You seem to be missing the point entirely as well, I never said we need to drop the image entirely or avoid it all together.I don't believe that professionalism is the ticket to bigger pay, a larger audience and the sport being taken 'seriously'. I think youre missing the point of action sports; its entertainment. Its the consumer who is going to decide where the money goes and how much the riders will be paid, and I assure you that the viewers don't give two shits about how professional the riders are, in fact, it could even help the sport if it became well known that the World Champs after party was insane and that the doors are open. Remember, its potentially the most dangerous sport you can pick up so we want to be marketing ourselves to the risk takers, who are often pretty intense partiers as well. Complete waste of time trying to image yourself as something you're not
Take a look at any sport that is full of off the wall people, motoX is a great example, but you look at it now and all the riders display a high level of professionalism when it is needed, yet the weekend guys and the pros off season are very open to having fun and getting wild. A company will be careful to be associated with someone who is a wildcard and could hurt their reputation. For the sport to grow it needs and injection of money from somewhere, that will come from a sponsor who feels they can sell product through a rider, most products don't want a wild card. They want someone who is wild and professional but can control when and how they act and can be relied upon.
We can go two ways, we play up the crazy image which we have done in the past and it got us nowhere (palmer years), worked for a few years, it will develop an image of hooligans. This not only is a bad thing for trail development and public view on everyday riders but it equally tends to come with lower respect, most people who will see someone act like that will consider them immature and have little respect for what they do which leads to a difficult task promoting the sport and culture, it equally leads to the attitude of 'well if they dont take it serious how serious can it be" and we are back to a sport that is under recognized.

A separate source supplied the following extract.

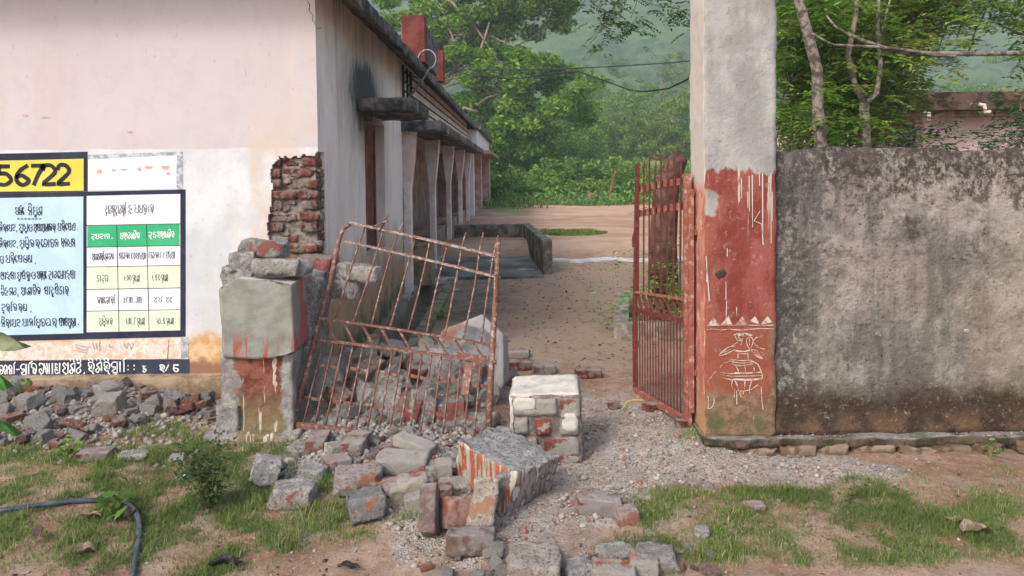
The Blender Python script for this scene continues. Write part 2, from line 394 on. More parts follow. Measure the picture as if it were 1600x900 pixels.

It would be great if I was wrong but I cant see it working that way.
The second way is as I said look at peaty, a guy who has fun, has a great image, has a pretty good wild man image but has a strong professionalism about him too. He is what we need from riders. There needs to be a striking balance. This not only gives credit to the sport but it maintains and improves our image and the seriousness of the sport but also the fun side, it does not give us a negative image but one that is positive. People will see serious riders which equates to a serious sport, something that needs to be taken serious deserves respect. All this leads to a positive light on riding and that is much easier to promote than a negative one. if we were marketing to 16-21 year olds the crazy image might work but we are pushing a culture and one that is widely recognized.